Elated at the success of the school, founder and Principal Swami Aksharananda told Stabroek News that Deokinanan and Ramdeo are both top graduating students who have completed their Caribbean Advance Proficiency Examination (CAPE) I and II studies. They have moved the number of the school’s US scholarship awardees to five.
The first student to have received a US scholarship was Nirmala Singh.
She recently returned to Guyana after completing her Master’s Degree in Education Psychology at CUNY’s Hunter College.
Singh completed her Bachelor’s Degree in Math Education at Brooklyn College before returning to Guyana. She joined the teaching staff at SVN for two years before being selected to pursue her Master’s degree.

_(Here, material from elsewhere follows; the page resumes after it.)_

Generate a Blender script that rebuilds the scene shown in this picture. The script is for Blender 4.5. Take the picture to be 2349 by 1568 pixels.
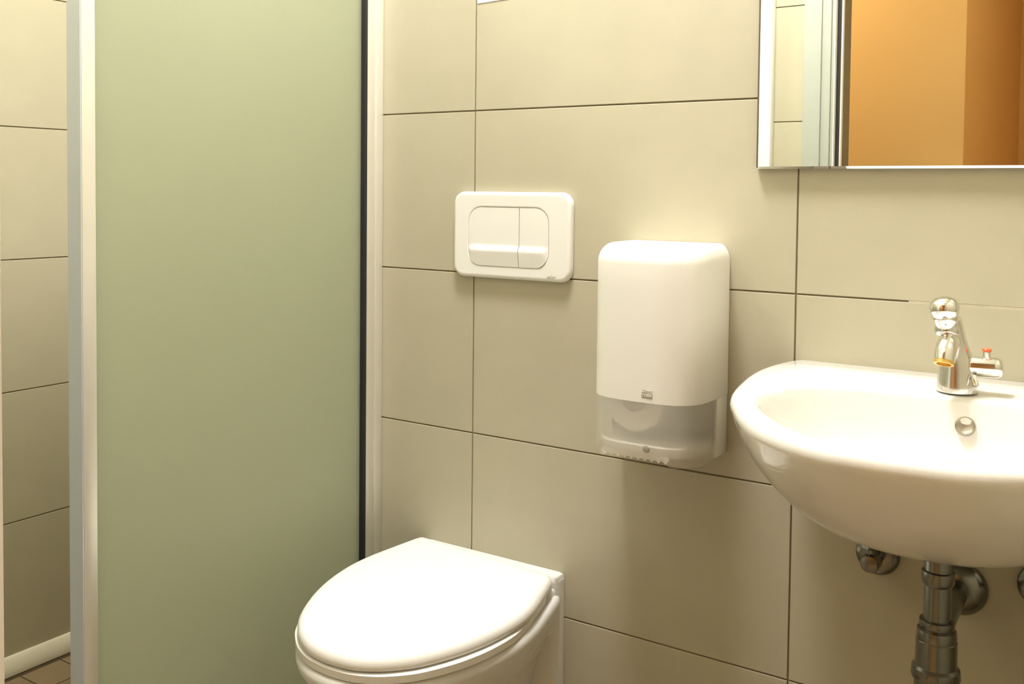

Singh will also be the first SVN alumnus to qualify for the school’s Ph.D. scholarship programme.
Another scholarship awardee, Rafena Mustapha, who is also a former top student of SVN, will be commencing her third year this fall at Queen’s College, in New York.
The full scholarship programme was initiated by the late George Subraj and provided by Zara Realty of New York. It was completed by Subraj’s son, Tony Subraj.
Currently, the scholarship programme is being provided by an extended Guyanese-American family, the Ramnarayans. To date the family, formerly of Bush Lot, Corentyne, has invested close to US$800,000 in the programme.
Aksharananda told Stabroek News that it is also noteworthy that SVN grants scholarships to students within the community who have performed well at the National Grade Six Assessment.
This year, two students of Cornelia Ida Primary, Akeisha Hassan and Rebekah McPherson, were offered five-year scholarships.
McPherson, he said, has declined the scholarship and the school would be making it available to another qualified student.
In 2016, Jennifer Singh, a top student of the Saraswat Primary School, was granted a scholarship to study at the school for five years.
Meanwhile, the school has embarked on its teachers’ training programme and, as a private school, has been providing financial support to them.
The school has invested some $3 million for the teachers to undergo studies at both the Cyril Potter College of Education (CPCE) and the University of Guyana. To date, six of the teachers have completed or are completing their Associate Degree at the CPCE.